House Passes Nonprofit Rate Relief Bill

In a victory for nonprofit mailers nationwide, the House of Representatives yesterday passed S. 2686, a bill that grants nonprofit mailers postal relief and counteracts increases proposed in the U.S. Postal Service's rate case.

At press time, the bill had been sent to President Clinton, who is likely to sign it. The bill passed the Senate earlier.

The bill was introduced by Sens. Thad Cochran, R-MS; Daniel K. Akaka and Daniel Inouye, both D-HI; Richard Durbin, D-IL; and Joseph Lieberman, D-CT. Cochran is chairman and Akaka is ranking minority member of the Senate Subcommittee on International Security, Proliferation and Federal Services.

Under the legislation, the cost of processing Nonprofit Standard-A and Periodicals mail would no longer be measured separately. Instead, separate procedures would be used to develop rates for these classes of mail. According to insiders, the USPS' inability to accurately measure nonprofit costs is what created the need for the legislation.

The bill stipulates that nonprofit rates would always be a percentage of commercial rates — the two categories would always be compiled and counted together — which nonprofits think would greatly improve the reliability of USPS data and may eventually lower their rates.

The bill sets nonprofit periodical rates and other preferred rates at 95 percent of the counterpart commercial rate. As a result, nonprofit mailers would receive a 5 percent discount on the commercial rate, excluding the advertising portion.

In addition, it sets the revenue per piece for Nonprofit Standard-A mail to reflect a 40 percent discount on the revenue per piece for commercial Standard-A mail. The USPS would determine Nonprofit Standard-A mail rates after computing the average revenue per piece for all Standard-A mail, then discounting the nonprofit portion by 40 percent.

Because commercial Standard-A mail is more expensive to process — because of a higher percentage of flats and other odd-sized and heavy pieces — the actual rates paid by nonprofits would range from 63 percent to 67 percent of the equivalent commercial rates. Those percentages could vary slightly in future rate cases. Nonprofit periodical rates would be the same as the rates for commercial periodicals, minus a 5 percent discount for the editorial portion of the postage. The same rates would apply to classroom periodicals.

The victory is especially sweet for mailers, because the bill can now be given to the Postal Rate Commission in time to be incorporated into the current rate case. If the legislation had not passed both houses of Congress and was not signed into law before Congress adjourned this session, nonprofit rates would be set by the PRC under current law. If that happens, nonprofit rates could increase by double digits, with some rates increasing as much as 48 percent.

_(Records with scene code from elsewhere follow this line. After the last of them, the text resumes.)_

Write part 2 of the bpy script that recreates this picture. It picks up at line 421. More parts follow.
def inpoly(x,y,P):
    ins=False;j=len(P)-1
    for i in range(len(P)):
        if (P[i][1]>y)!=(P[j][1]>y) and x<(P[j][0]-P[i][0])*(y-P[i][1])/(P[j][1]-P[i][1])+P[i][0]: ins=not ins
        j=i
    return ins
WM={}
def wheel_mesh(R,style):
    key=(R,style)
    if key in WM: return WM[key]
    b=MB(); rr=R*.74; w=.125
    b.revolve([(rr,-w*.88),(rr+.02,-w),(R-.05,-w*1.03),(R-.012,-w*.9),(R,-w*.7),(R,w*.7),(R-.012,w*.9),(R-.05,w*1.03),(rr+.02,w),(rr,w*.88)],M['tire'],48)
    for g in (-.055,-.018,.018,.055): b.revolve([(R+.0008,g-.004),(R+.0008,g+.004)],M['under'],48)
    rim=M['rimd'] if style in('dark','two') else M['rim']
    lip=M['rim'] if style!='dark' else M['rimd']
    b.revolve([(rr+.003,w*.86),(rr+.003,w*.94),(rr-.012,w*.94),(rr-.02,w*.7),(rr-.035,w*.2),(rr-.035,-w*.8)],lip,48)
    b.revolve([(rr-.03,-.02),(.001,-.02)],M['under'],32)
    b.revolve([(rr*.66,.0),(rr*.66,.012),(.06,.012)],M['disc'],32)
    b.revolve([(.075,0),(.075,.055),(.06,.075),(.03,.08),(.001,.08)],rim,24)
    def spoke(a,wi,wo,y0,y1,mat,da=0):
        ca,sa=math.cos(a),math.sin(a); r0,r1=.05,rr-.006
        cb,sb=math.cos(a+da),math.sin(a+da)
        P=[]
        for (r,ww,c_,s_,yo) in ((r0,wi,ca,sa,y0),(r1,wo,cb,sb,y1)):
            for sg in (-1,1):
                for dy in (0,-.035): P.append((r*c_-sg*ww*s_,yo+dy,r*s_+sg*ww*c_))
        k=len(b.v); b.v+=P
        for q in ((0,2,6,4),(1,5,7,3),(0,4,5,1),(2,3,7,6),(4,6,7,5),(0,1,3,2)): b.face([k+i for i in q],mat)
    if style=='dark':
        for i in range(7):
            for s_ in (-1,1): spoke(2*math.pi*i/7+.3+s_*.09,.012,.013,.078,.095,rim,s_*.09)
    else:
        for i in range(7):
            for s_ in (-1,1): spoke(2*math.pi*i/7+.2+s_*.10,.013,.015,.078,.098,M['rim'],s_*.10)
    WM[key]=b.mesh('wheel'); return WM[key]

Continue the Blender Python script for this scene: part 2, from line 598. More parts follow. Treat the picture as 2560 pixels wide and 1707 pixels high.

Congress, which was supposed to adjourn Oct. 6, has extended the session each week since then.

Neal Denton, executive director, Alliance of Nonprofit Mailers, Washington, said S. 2686 “locks in the rate relationship between nonprofit and commercial rate mail, which also protects nonprofits from current and future rate shock.”

In addition, he said, the measure would save the nonprofit community $1.035 billion annually.

One member of the Direct Marketing Association Nonprofit Federation said his organization's postage costs would increase by $270,000 per year without the new legislation.

Kerry Knight, director of distribution and postal affairs at the National Geographic Society, Washington, is pleased with the passage of the bill.

“If the bill had not passed, we would have been looking at rate increases of between 16 [percent] and 18 percent,” Knight said. “Since the bill is passed, we will have increases of about 11 [percent] to 12 percent.”

As for its Standard-A mailings, Knight said the bill's passage “will save us 3 [percent] or 4 percent off of the increases that we are going to have to pay.”

Knight also said he is happy about the standardization of the process that the bill allows.

“Going forward now, we don't have to worry about having different information than the commercial side,” he said, “which was confusing and took the post office a long time to figure out.”